BEWELL is an Erasmus+ 4-year EU project on digital skills, in which the EFN is a key partner. Its main aim is to build a movement of some key healthcare stakeholders for supporting, developing and implementing an EU strategy on upskilling and reskilling of the European healthcare workforce. Its ultimate goal is to develop a green and digital skills’ strategy for the healthcare ecosystem that can be implemented at a local, regional, national, and ultimately at the European level through the Pact for Skills, in the context of the Blueprint for sectoral cooperation on skills.
The role of EFN is key in most Work Packages (WPs), especially in WP3 which aims to elaborate a strategy for the European Healthcare Ecosystem characterised by a systemic and structural impact on reducing skills shortages, always ensuring appropriate quality and levels of skills. This will be based on WP2 mapping of existing upskilling and reskilling initiatives.
The EFN will elaborate, with consortium stakeholders, the exploitation plan once the main results are achieved in WP4, WP5 and WP6 focussing on the development of a qualification matrix and certification and the definition and pilot delivery of curricula and training programmes.
Importantly, the EFN will be taking part in WP9 to deliver on the communication and dissemination activities.
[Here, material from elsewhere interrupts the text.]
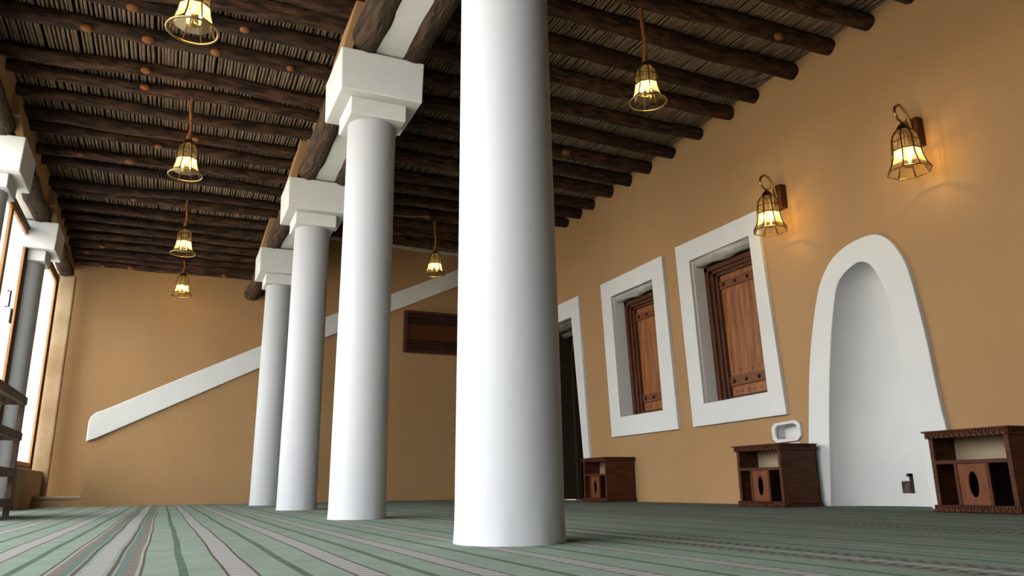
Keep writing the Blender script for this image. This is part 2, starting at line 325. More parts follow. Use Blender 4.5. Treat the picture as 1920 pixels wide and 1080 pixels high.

To advance the project developments to support nurses and nursing, the EFN participated at the 2-Days’ Workshop that took place in Brussels on 19 and 20 October 2022. The aim was to create a common vision across the different stakeholders’ views through establishing an EU roadmap for the strategy with concrete milestones to implement realistic targets.
The EFN expressed the need to focus on the working conditions of nurses as the important starting point for creating an impactful strategy, and to focus the attention on the social factors which bring nurses to leave the nursing profession massively. In addition, the EFN stressed the need to engage nurses as co-creators of digital skills and tools in order to develop something which can really facilitate job satisfaction as it reduces the nurse’s workload. Furthermore, in the context of skills and education, from an EFN perspective it is important to support and implement the Directive 2013/55/EU on mutual recognition of professional qualifications. Nurses’ high-quality skills and knowledge is key for the well-being and the well-functioning of the entire healthcare system.
In these 2 challenging days, the EFN, together with allied partners, launched the foundations to elaborate the first draft roadmap and Manifesto, as requested by the European Commission. A first Brain storming activity took place creating a Manifesto focusing on 4 points:
The key challenges will be the resistance of the healthcare workforce to the digitalisation, especially at these difficult times. Concerning the green skills, the definition will be one of the key challenge. However, the main challenge will be the disruptive and continuous evolving nature of digital technologies. Therefore, it will become an ambition for developers to tray the right way to explain to healthcare professionals these new skills and use frontline nurses’ “language”.